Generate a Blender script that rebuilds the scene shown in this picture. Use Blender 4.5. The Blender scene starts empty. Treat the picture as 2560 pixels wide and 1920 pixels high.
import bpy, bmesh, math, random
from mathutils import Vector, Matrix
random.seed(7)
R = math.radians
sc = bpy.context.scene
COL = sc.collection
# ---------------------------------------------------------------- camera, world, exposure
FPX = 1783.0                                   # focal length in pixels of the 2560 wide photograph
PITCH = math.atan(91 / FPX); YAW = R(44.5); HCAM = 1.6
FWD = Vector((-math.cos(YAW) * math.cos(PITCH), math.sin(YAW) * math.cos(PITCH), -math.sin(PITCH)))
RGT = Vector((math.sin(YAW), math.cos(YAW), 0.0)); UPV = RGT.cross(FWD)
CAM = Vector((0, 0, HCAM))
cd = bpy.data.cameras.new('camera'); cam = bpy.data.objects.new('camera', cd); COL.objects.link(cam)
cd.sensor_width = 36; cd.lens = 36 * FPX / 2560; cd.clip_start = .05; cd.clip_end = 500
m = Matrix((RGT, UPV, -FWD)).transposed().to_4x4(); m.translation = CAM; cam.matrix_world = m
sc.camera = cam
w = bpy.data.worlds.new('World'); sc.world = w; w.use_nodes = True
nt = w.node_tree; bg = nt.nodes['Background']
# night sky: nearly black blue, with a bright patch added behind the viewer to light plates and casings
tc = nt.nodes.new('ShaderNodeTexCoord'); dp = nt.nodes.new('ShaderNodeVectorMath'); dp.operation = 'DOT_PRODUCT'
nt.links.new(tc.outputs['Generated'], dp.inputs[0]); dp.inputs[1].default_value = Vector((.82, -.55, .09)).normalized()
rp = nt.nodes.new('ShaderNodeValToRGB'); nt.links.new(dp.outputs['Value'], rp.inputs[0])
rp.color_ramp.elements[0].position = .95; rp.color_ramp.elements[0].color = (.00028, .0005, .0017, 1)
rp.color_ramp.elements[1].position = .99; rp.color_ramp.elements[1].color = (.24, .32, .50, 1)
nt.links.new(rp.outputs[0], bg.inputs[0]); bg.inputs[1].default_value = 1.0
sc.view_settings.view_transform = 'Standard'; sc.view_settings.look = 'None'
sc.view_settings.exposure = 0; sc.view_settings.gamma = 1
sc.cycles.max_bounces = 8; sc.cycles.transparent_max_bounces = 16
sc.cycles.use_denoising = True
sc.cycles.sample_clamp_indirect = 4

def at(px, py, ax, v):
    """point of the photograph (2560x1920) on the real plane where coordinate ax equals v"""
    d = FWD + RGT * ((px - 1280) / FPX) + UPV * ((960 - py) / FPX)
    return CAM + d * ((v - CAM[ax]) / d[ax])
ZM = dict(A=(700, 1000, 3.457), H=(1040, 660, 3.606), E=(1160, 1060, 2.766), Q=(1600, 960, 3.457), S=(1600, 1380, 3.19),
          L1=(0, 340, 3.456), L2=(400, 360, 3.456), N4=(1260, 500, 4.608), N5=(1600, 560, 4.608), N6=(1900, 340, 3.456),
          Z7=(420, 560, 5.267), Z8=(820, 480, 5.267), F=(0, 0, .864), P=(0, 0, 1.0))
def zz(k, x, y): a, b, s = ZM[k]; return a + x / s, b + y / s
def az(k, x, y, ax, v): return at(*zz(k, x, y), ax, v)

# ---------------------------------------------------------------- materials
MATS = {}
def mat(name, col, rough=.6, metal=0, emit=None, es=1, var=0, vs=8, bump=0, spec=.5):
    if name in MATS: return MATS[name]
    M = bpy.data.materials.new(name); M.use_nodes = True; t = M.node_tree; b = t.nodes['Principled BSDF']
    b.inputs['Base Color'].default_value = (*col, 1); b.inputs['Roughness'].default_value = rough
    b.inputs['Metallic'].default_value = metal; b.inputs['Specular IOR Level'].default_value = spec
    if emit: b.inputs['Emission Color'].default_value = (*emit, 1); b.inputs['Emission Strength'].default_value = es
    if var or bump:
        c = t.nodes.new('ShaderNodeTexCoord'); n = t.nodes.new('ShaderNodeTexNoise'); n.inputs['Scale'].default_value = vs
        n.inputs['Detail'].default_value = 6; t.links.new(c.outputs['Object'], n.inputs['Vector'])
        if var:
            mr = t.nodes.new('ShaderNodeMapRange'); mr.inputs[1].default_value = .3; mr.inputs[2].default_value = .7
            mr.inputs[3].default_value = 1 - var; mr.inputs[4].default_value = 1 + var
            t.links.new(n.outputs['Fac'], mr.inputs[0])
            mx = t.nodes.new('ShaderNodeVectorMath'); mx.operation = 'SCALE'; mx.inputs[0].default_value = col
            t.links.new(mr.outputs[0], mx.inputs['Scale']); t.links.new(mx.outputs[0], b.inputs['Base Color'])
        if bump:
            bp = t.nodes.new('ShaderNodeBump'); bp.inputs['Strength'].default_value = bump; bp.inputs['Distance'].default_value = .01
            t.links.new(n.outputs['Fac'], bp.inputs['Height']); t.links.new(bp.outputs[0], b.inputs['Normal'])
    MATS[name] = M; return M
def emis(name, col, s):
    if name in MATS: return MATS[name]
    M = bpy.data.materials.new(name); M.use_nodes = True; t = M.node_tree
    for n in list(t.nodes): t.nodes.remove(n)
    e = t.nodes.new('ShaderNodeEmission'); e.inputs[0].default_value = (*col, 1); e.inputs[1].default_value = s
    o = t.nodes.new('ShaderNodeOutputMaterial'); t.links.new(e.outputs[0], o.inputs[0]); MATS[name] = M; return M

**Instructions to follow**
Every line above should be retyped exactly as given.

**Response for this exercise**
Generate a Blender script that rebuilds the scene shown in this picture. Use Blender 4.5. The Blender scene starts empty. Treat the picture as 2560 pixels wide and 1920 pixels high.
import bpy, bmesh, math, random
from mathutils import Vector, Matrix
random.seed(7)
R = math.radians
sc = bpy.context.scene
COL = sc.collection
# ---------------------------------------------------------------- camera, world, exposure
FPX = 1783.0                                   # focal length in pixels of the 2560 wide photograph
PITCH = math.atan(91 / FPX); YAW = R(44.5); HCAM = 1.6
FWD = Vector((-math.cos(YAW) * math.cos(PITCH), math.sin(YAW) * math.cos(PITCH), -math.sin(PITCH)))
RGT = Vector((math.sin(YAW), math.cos(YAW), 0.0)); UPV = RGT.cross(FWD)
CAM = Vector((0, 0, HCAM))
cd = bpy.data.cameras.new('camera'); cam = bpy.data.objects.new('camera', cd); COL.objects.link(cam)
cd.sensor_width = 36; cd.lens = 36 * FPX / 2560; cd.clip_start = .05; cd.clip_end = 500
m = Matrix((RGT, UPV, -FWD)).transposed().to_4x4(); m.translation = CAM; cam.matrix_world = m
sc.camera = cam
w = bpy.data.worlds.new('World'); sc.world = w; w.use_nodes = True
nt = w.node_tree; bg = nt.nodes['Background']
# night sky: nearly black blue, with a bright patch added behind the viewer to light plates and casings
tc = nt.nodes.new('ShaderNodeTexCoord'); dp = nt.nodes.new('ShaderNodeVectorMath'); dp.operation = 'DOT_PRODUCT'
nt.links.new(tc.outputs['Generated'], dp.inputs[0]); dp.inputs[1].default_value = Vector((.82, -.55, .09)).normalized()
rp = nt.nodes.new('ShaderNodeValToRGB'); nt.links.new(dp.outputs['Value'], rp.inputs[0])
rp.color_ramp.elements[0].position = .95; rp.color_ramp.elements[0].color = (.00028, .0005, .0017, 1)
rp.color_ramp.elements[1].position = .99; rp.color_ramp.elements[1].color = (.24, .32, .50, 1)
nt.links.new(rp.outputs[0], bg.inputs[0]); bg.inputs[1].default_value = 1.0
sc.view_settings.view_transform = 'Standard'; sc.view_settings.look = 'None'
sc.view_settings.exposure = 0; sc.view_settings.gamma = 1
sc.cycles.max_bounces = 8; sc.cycles.transparent_max_bounces = 16
sc.cycles.use_denoising = True
sc.cycles.sample_clamp_indirect = 4

def at(px, py, ax, v):
    """point of the photograph (2560x1920) on the real plane where coordinate ax equals v"""
    d = FWD + RGT * ((px - 1280) / FPX) + UPV * ((960 - py) / FPX)
    return CAM + d * ((v - CAM[ax]) / d[ax])
ZM = dict(A=(700, 1000, 3.457), H=(1040, 660, 3.606), E=(1160, 1060, 2.766), Q=(1600, 960, 3.457), S=(1600, 1380, 3.19),
          L1=(0, 340, 3.456), L2=(400, 360, 3.456), N4=(1260, 500, 4.608), N5=(1600, 560, 4.608), N6=(1900, 340, 3.456),
          Z7=(420, 560, 5.267), Z8=(820, 480, 5.267), F=(0, 0, .864), P=(0, 0, 1.0))
def zz(k, x, y): a, b, s = ZM[k]; return a + x / s, b + y / s
def az(k, x, y, ax, v): return at(*zz(k, x, y), ax, v)

# ---------------------------------------------------------------- materials
MATS = {}
def mat(name, col, rough=.6, metal=0, emit=None, es=1, var=0, vs=8, bump=0, spec=.5):
    if name in MATS: return MATS[name]
    M = bpy.data.materials.new(name); M.use_nodes = True; t = M.node_tree; b = t.nodes['Principled BSDF']
    b.inputs['Base Color'].default_value = (*col, 1); b.inputs['Roughness'].default_value = rough
    b.inputs['Metallic'].default_value = metal; b.inputs['Specular IOR Level'].default_value = spec
    if emit: b.inputs['Emission Color'].default_value = (*emit, 1); b.inputs['Emission Strength'].default_value = es
    if var or bump:
        c = t.nodes.new('ShaderNodeTexCoord'); n = t.nodes.new('ShaderNodeTexNoise'); n.inputs['Scale'].default_value = vs
        n.inputs['Detail'].default_value = 6; t.links.new(c.outputs['Object'], n.inputs['Vector'])
        if var:
            mr = t.nodes.new('ShaderNodeMapRange'); mr.inputs[1].default_value = .3; mr.inputs[2].default_value = .7
            mr.inputs[3].default_value = 1 - var; mr.inputs[4].default_value = 1 + var
            t.links.new(n.outputs['Fac'], mr.inputs[0])
            mx = t.nodes.new('ShaderNodeVectorMath'); mx.operation = 'SCALE'; mx.inputs[0].default_value = col
            t.links.new(mr.outputs[0], mx.inputs['Scale']); t.links.new(mx.outputs[0], b.inputs['Base Color'])
        if bump:
            bp = t.nodes.new('ShaderNodeBump'); bp.inputs['Strength'].default_value = bump; bp.inputs['Distance'].default_value = .01
            t.links.new(n.outputs['Fac'], bp.inputs['Height']); t.links.new(bp.outputs[0], b.inputs['Normal'])
    MATS[name] = M; return M
def emis(name, col, s):
    if name in MATS: return MATS[name]
    M = bpy.data.materials.new(name); M.use_nodes = True; t = M.node_tree
    for n in list(t.nodes): t.nodes.remove(n)
    e = t.nodes.new('ShaderNodeEmission'); e.inputs[0].default_value = (*col, 1); e.inputs[1].default_value = s
    o = t.nodes.new('ShaderNodeOutputMaterial'); t.links.new(e.outputs[0], o.inputs[0]); MATS[name] = M; return M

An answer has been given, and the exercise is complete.